The DOT has provided a guidance memorandum and a list of earmarks that may be eligible for repurposing. States are encouraged to work with the FHWA to ensure that earmarked funds meet the repurposing eligibility criteria. [2]  If so, states submit a transfer request to the FHWA to repurpose eligible earmarks. [3]

States have until the end of fiscal year 2016 to repurpose eligible funds for projects within 50 miles of the original earmark purpose, and states electing to repurpose funds will have until September 30, 2019 to obligate the funds. States must provide quarterly reports to the FHWA once funds have been repurposed.

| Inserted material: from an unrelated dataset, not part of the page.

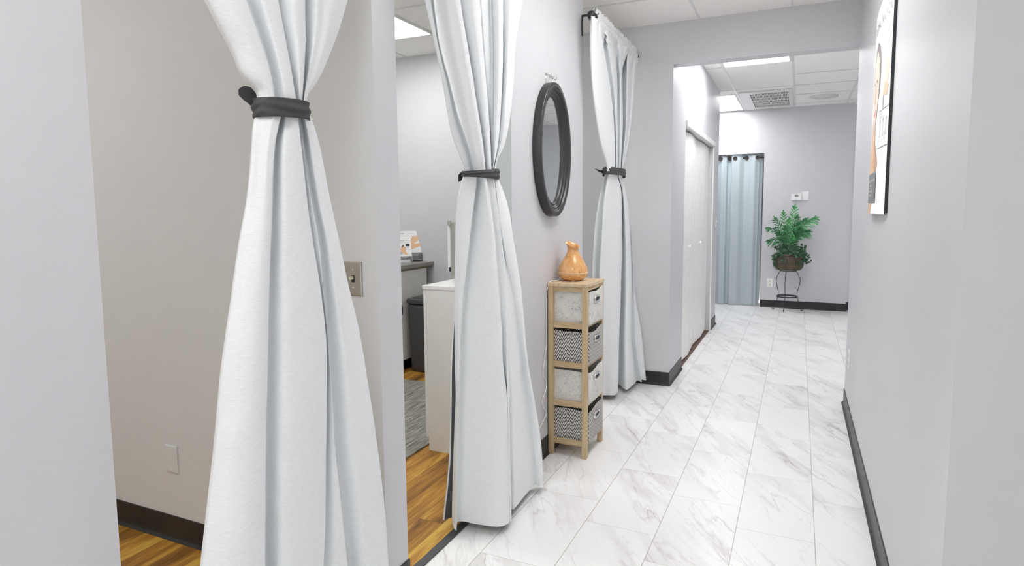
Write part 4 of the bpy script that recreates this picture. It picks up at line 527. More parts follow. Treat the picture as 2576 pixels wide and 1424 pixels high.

Other Funding Opportunities Available
In addition to repurposed funds, the DOT has a number of other funding opportunities, including $800 million for nationally significant freight and highway projects under the FASTLANE grant program, $500 million in Transportation Investment Generating Economic Recovery grants for transportation projects, and up to $72.5 million under the University Transportation Centers for innovative transportation solutions.

We Can Help
K&L Gates is uniquely situated to help project stakeholders identify eligible earmarks and projects and work with the federal government to repurpose funds to invest in and stimulate state and local transportation infrastructure. In addition, we can help project sponsors build support and submit applications for other DOT funding opportunities for their projects.

With more than 40 years of experience representing clients on transportation infrastructure matters before Congress and federal agencies, K&L Gates is known for being thought leaders on these issues and has regularly been tapped by Congress and industry groups to help develop solutions to broad sets of infrastructure-related challenges. Our team includes a former United States Senator, two former Congressmen, three former Senate Commerce Committee transportation counsels, the former deputy staff director of the House Transportation and Infrastructure Committee and chief of staff to the Chairman, and the former director of the Office of Legislative Affairs at the Federal Highway Administration and former deputy assistant administrator at the Environmental Protection Agency.

Notes:
[1] Department of Transportation Appropriations Act, 2016, Pub. L. No. 114- 113, Division L, Title I, § 125, 114th Cong. (2015).

[2] See Earmark Repurposing, FED. HIGHWAY ADMIN., DEP’T TRANSP., http://www.fhwa.dot.gov/cfo/earmarkrepurposing/ (last visited Mar. 8, 2016).

[3] FY 2016 Earmark Repurposing Process, FED. HIGHWAY ADMIN., DEP’T TRANSP., http://www.fhwa.dot.gov/cfo/earmarkrepurposing/process.cfm (last visited Mar. 8, 2016).

This publication/newsletter is for informational purposes and does not contain or convey legal advice. The information herein should not be used or relied upon in regard to any particular facts or circumstances without first consulting a lawyer. Any views expressed herein are those of the author(s) and not necessarily those of the law firm's clients.